Günün ikinci maçında Göztepe ve Eyüpspor 1-1 berabere kalarak birbirlerini üzmediler.
Bahar geldi. Kış, bahara kavuştu. Arılar çiçeklerine… Bahar Bayramı geliyor, Nevruz geliyor. Nevruz, bolluğun ve bereketin simgesi olmakla birlikte, toprağın ve milletin yeniden dirilişini simgeler… Kardeşliğin ve kader ortaklığının nişanesidir. Âdem Amca da Yaren leyleğine kavuştu. 14 yıllık süren ebedi dostluk bu yıl da geçekleşti. Aslında ne kadar da küçük şeylerden mutlu olabiliyoruz. Aslın da ne de güzel bir milletiz. O zaman bu hayvan katliamları neden? Her gün yüzlerce kedi, köpek katlediliyor. İnsanlar bu dünyayı sadece, kendilerinin yaşam alanı olduğunu düşünüyor.
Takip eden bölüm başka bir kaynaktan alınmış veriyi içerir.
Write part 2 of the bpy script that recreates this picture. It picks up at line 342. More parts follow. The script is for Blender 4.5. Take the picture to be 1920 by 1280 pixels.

Bunun temelinde iki karşıt gurubu kavga ettirmenin, deneysel bir versiyonu olduğunu düşünüyorum. Toplumu kutuplaştırmanın başka bir yolu da bu olsa gerek… Demek ki neymiş mesele Yaren leylek olmakta değil, Adem kalabilmekteymiş…
Günün son maçında, hafta arasında mükemmel bir oyunla Avrupa Liginde, rakibi Glasgow Rangers’ı deplasmanda 2-0 yenen, penaltı atışlarıyla da elenen Fenerbahçe, rakibi Samsunspor ile 0-0 berabere kaldı. Şampiyonluk yarışında çok önemli bir yara aldı. Fenerbahçe’de ses var ama görüntü yok. Tıpkı Devlet Bahçeli gibi… Ameliyat olduktan sonra tek bir karede bile görülmedi. Geçmiş olsun da dedik. Geçmedi mi ki… Telefonla görüşüyor, direktifler veriyor, görüşmeler yapıyor, güzellemeler yapıyor. Eli kanlı katile “kurucu önder” yakıştırması bile yapıyor. Ses var, görüntü yok. Sahi Devlet Bahçeli nerede?